Il titolo non parla di me, visto che l’arte marziale più vicina che abbai mai praticato è la visione di Dragon Ball. É una frase che sento spesso esclamare a Lorenzo Luilli, appassionato e praticante di judo. Gli ho chiesto di spiegarmi come mai crede che il suo judo sia stato massacrato in sede olimpica e dalle sue esigenze televisive, e questo è quello che mi ha scritto. Concordate con lui? In caso positivo o negativo, lasciateci un commento! :)
Ho sempre pensato che essere nato nel 1964 – anno in cui il Judo fece la sua comparsa alle Olimpiadi di Tokyo – sia stato un segno del destino, e che gli oltre 25 anni di pratica di questa splendida Arte ne siano stati come una conseguenza. Sebbene abbia tanto da fare, nella vita di tutti i giorni, non ho abbandonato il mondo delle Arti Marziali: mi basta anche solo vedere una foto di un incontro di Judo per accelerare il battito del mio cuore… potete quindi immaginare come mi senta quando ho la possibilità di vedere le gare in diretta nel più alto momento sportivo ed emozionale che possa esistere per un atleta: le Olimpiadi!
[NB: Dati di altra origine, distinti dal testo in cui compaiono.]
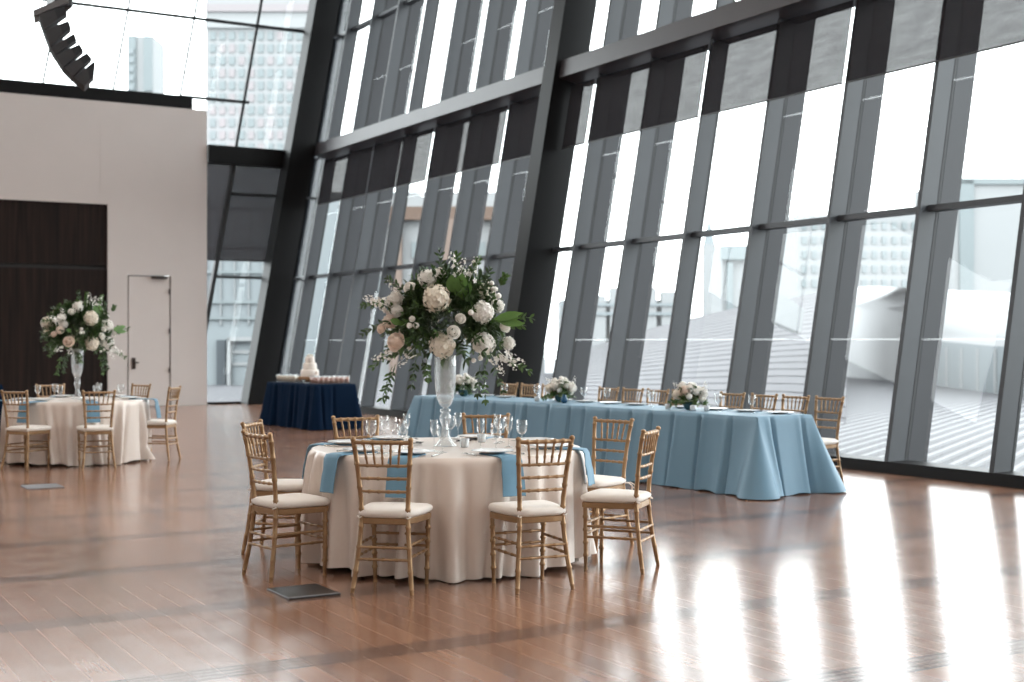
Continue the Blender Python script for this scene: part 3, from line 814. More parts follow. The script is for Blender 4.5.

Purtroppo, da anni ormai, quello che era il “mio” Judo è solo un pallido ricordo, non tanto per gli atleti – che seppur diversi sono sempre magnifici e per i quali ogni paragone (anche se la tentazione di farli è fortissima) non ha alcun senso – quanto invece per le storture che nel corso del tempo la Federazione Internazionale ha pensato bene di imporre, nella vana (e dannosa) speranza di renderlo più telegenico e con appeal per il grande pubblico.
1) I Judogi colorati. Dopo anni di resistenza da parte dei giapponesi -sono stati adottati per rendere più facilmente distinguibili i due atleti, che altrimenti, avvinghiati e aggrovigliati come accade spesso in una specie di gruppo Laocoontico tutti in bianco, avrebbero potuto aumentare le chance del telespettatore inesperto di cambiare canale.
2) Il minestrone sui punteggi. Prima sono state introdotte frazioni di punto talmente aleatorie ed evanescenti da rendere il risultato finale spesso succube del segno zodiacale dell’arbitro e del cognome da nubile del lattaio degli atleti in gara. Successivamente si è operata una specie di semplificazione che praticamente riportò tutto all’inizio – o quasi – ma che non fece affatto bene allo share, tanto da far cambiare di nuovo il canale al solito telespettatore inesperto.
3) Terza rivoluzione, più strisciante: le proiezioni a terra. Il Judo, per chi non lo sapesse, consta di un combattimento che inizia in piedi ma che può proseguire a terra, e in questa fase gli atleti cercano la vittoria immobilizzando l’altro, mettendogli in leva il gomito e costringendolo alla resa, oppure strangolandolo e ancora costringendolo ad arrendersi con un gesto molto semplice, cioè battendo per terra o sul corpo più volte con la mano.
Il problema è che i cervelloni della Federazione hanno deciso che, per alleviare i dolori al capo dei pochissimi telespettatori sopravvissuti, c’era bisogno di velocizzare il tutto e renderlo frizzante e spumeggiante: e così, si decise che il lavoro paziente e sottile della lotta a terra mal si prestava allo scopo, per cui fu stabilito che:
- o si consegue un punto nel giro di pochissimi secondi
- o l’arbitro deve interrompere il combattimento e far rialzare i due contendenti.
Ora, quanti telespettatori sono stati riconquistati da queste manovre? Zero!
In compenso quella che era ancora, forse – ma qui servirebbe un altro pezzo ben più lungo e articolato, e non vorrei causare altre emicranie – un’Arte Marziale è diventata un circo, una parodia di quello che era una volta. E il bello è che nessuno ci ha guadagnato.
Se ne avete voglia date un’occhiata alle prove dei vari Yasushiro Yamashita, Toshihiko Koga e Neil Adams, confrontateli con quello che vedrete in queste giornate a Londra 2012, e poi mi direte. Io sarò romantico, o semplicemente legato al passato perché è il mio passato, ma questo Judo non lo riconosco più.